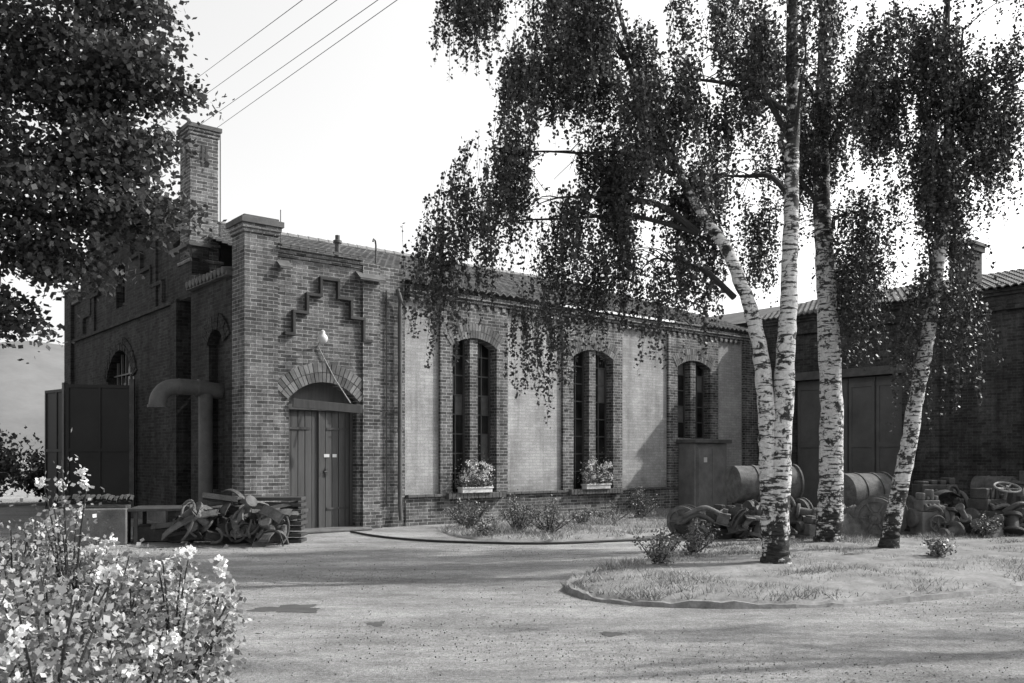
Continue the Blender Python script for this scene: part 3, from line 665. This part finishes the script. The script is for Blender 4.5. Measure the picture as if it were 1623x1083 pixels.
mb.quad(*[(a,b_,.03) for a,b_ in P]); mb.obj('bed_soil','bedsoil',e)

# ------------------------------------------------------------------ scrap and machinery
def ibeam(mb,p0,p1,h=.12,w=.08,tk=.012,roll=0):
    p0=Vector(p0);p1=Vector(p1); d=p1-p0; L=d.length; mt=Matrix.Translation(p0)@d.to_track_quat('X','Z').to_matrix().to_4x4()@Matrix.Rotation(roll,4,'X')
    mb.box(0,L,-w/2,w/2,-h/2,-h/2+tk,mt); mb.box(0,L,-w/2,w/2,h/2-tk,h/2,mt); mb.box(.001,L-.001,-tk/2,tk/2,-h/2+tk,h/2-tk,mt)
def bentplate(mb,c,L,wd,bend,rot,tk=.02):
    n=9; mt=Matrix.Translation(c)@rot; k=len(mb.v)
    for i in range(n+1):
        t=i/n-.5; a=t*bend; x=math.sin(a)*L/max(abs(bend),.01); z=(math.cos(a)-1)*L/max(abs(bend),.01)
        for yy in (-wd/2,wd/2):
            for r in (0,tk): mb.v.append(tuple(mt@Vector((x,yy,z+r))))
    for i in range(n):
        a=k+4*i; b=a+4; mb.f+=[(a,b,b+2,a+2),(a+1,a+3,b+3,b+1),(a,a+1,b+1,b),(a+2,b+2,b+3,a+3)]
e=empty('scrap_iron_pile',(-5.05,16.5,0)); e.scale=(1.12,1.05,1.25); mb=MB(); m2=MB(); m3=MB(); R_=Matrix.Rotation
for k in range(16):
    x=random.uniform(-.85,.7); env=.66*(1-(abs(x)/1.05)**2)+.12; z=random.uniform(.04,env)
    ibeam(mb,(x-random.uniform(.2,.6),random.uniform(-.4,.4),z),(x+random.uniform(.2,.5),random.uniform(-.4,.4),max(.05,z+random.uniform(-.3,.25))),random.choice((.09,.13)),.08,.014,random.uniform(0,1.5))
for k in range(26):
    x=random.uniform(-.85,.8); env=.72*(1-(abs(x)/1.05)**2)+.1
    bentplate(random.choice((m2,m3)),(x,random.uniform(-.45,.3),random.uniform(.08,env)),random.uniform(.4,1.0),random.uniform(.06,.2),random.uniform(.6,3.0),R_(random.uniform(0,6.28),4,'Z')@R_(random.uniform(-.9,.9),4,'X')@R_(random.uniform(-.7,.7),4,'Y'),random.uniform(.015,.04))
for k in range(10):
    x=random.uniform(-.8,.7); c=(x,random.uniform(-.4,.1),random.uniform(.08,.5)); ax=(random.uniform(-1,1),random.uniform(.2,1),random.uniform(-.9,.9)); R=random.uniform(.14,.32)
    m3.torus(c,ax,R,.022,16,6,random.uniform(2.2,5.0))
for k in range(7):
    x=random.uniform(-.8,.7); m3.lathe([(.03,0),(.11,0),(.11,.03),(.06,.04),(.055,.22),(.1,.23),(.1,.27),(.03,.27)],(x,random.uniform(-.4,.1),random.uniform(.08,.5)),(random.uniform(-1,1),random.uniform(-1,0),random.uniform(-.4,1)),14)
for k in range(8):
    mt=R_(random.uniform(-.08,.08),4,'Z'); m2.box(-.1+random.uniform(-.08,.05),1.0,.2,.65,.0+.09*k,.05+.09*k,mt)
mb.obj('castings','iron',e,True); m2.obj('plates','iron',e,bev=.005); m3.obj('brackets','rust',e,bev=.004)
e=empty('loading_platform',W(-2.6,-.2),TH-.45); mb=MB()
mb.box(-1.1,.25,-.1,.12,0,.66); mb.box(-1.1,-.95,.12,1.6,0,.66); mb.obj('concrete_wall','oldconc',e,bev=.02)
mb=MB(); mb.box(.25,1.9,.0,1.2,.60,.65); 
for x in (.35,1.1,1.8): mb.box(x,x+.07,.05,.12,0,.60); mb.box(x,x+.07,1.05,1.12,0,.60)
mb.box(.3,1.85,.3,1.1,.02,.3); mb.obj('steel_table','iron',e,bev=.005)
mb=MB()
for k in range(16):
    x=-1.0+k*.085+random.uniform(-.02,.02); bentplate(mb,(x,.42+random.uniform(-.05,.05),.84+random.uniform(-.03,.03)),.42,.055,1.6,R_(1.57+random.uniform(-.15,.15),4,'Z')@R_(random.uniform(-.25,.25),4,'X'),.05)
mb.box(-.94,.2,.16,.7,.0,.70); mb.obj('row_of_castings','iron',e,bev=.006)
e=empty('tipping_skip',(-14.0,21.5,0),.2); mb=MB()
for (z0,z1,a,b2) in ((.35,1.15,.75,1.05),(1.15,1.22,1.1,1.1)):
    k=len(mb.v)
    for z,r in ((z0,a),(z1,b2)):
        for x,y in ((-1,-.6),(1,-.6),(1,.6),(-1,.6)): mb.v.append((x*r*1.4,y*r,z))
    mb.f+=[tuple(k+j for j in q) for q in((0,3,2,1),(4,5,6,7),(0,1,5,4),(1,2,6,5),(2,3,7,6),(3,0,4,7))]
for x in (-.7,.7):
    for y in (-.4,.4): mb.lathe([(.02,0),(.2,.0),(.2,.05),(.23,.05),(.23,.07),(.02,.07)],(x,y,.23),(0,1 if y>0 else -1,0),18)
    mb.tube([(x,-.4,.23),(x,.4,.23)],.03,8)
mb.box(-1.1,1.1,-.35,.35,.25,.35); mb.obj('body','iron',e)

def wheelset(name,loc,rz,L=1.1,R=.36,tilt=0):
    e=empty(name,loc,rz); e.rotation_euler=(0,tilt,rz); mb=MB(); mb.tube([(-L/2-.15,0,0),(L/2+.15,0,0)],.05,12)
    for s_ in (-1,1):
        mb.lathe([(.07,-.09),(.11,-.08),(.12,-.02),(R*.78,-.02),(R*.80,-.05),(R,-.05),(R,.04),(R*1.08,.045),(R*1.08,.07),(R*.80,.07),(R*.76,.02),(.12,.03),(.08,.07)],(s_*L/2,0,0),(-s_,0,0),28)
        for k in range(6):
            t=k*math.pi/3; mb.tube([(s_*(L/2+.03),math.cos(t)*.1,math.sin(t)*.1),(s_*(L/2+.03),math.cos(t)*R*.82,math.sin(t)*R*.82)],.025,6)
    mb.obj('wheels_and_axle','rust',e,True); return e
def tank(name,loc,rz,R,L,mat='rust'):
    e=empty(name,loc,rz); mb=MB(); mb.lathe([(.01,-L/2-.12),(R*.5,-L/2-.1),(R*.85,-L/2-.05),(R,-L/2),(R,-L*.2),(R+.02,-L*.2),(R+.02,-L*.16),(R,-L*.16),(R,L*.2),(R+.02,L*.2),(R+.02,L*.24),(R,L*.24),(R,L/2),(R+.04,L/2),(R+.04,L/2+.04),(R*.9,L/2+.04),(R*.88,L/2-.05),(.02,L/2-.05)],(0,0,R+.22),(1,0,0),30)
    mb.obj('shell',mat,e,True); mb=MB()
    for x in (-L*.3,L*.3): mb.box(x-.05,x+.05,-R*.9,R*.9,0,.3)
    mb.obj('cradle','iron',e,bev=.01); return e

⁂

Goal -> Pictures stay out. Repeat only the lines from the beginning of the data through the line that has "mb.quad(*[(a,b_,.03) for a,b_".

Written response ->
Continue the Blender Python script for this scene: part 3, from line 665. This part finishes the script. The script is for Blender 4.5. Measure the picture as if it were 1623x1083 pixels.
mb.quad(*[(a,b_,.03) for a,b_ in P]); mb.obj('bed_soil','bedsoil',e)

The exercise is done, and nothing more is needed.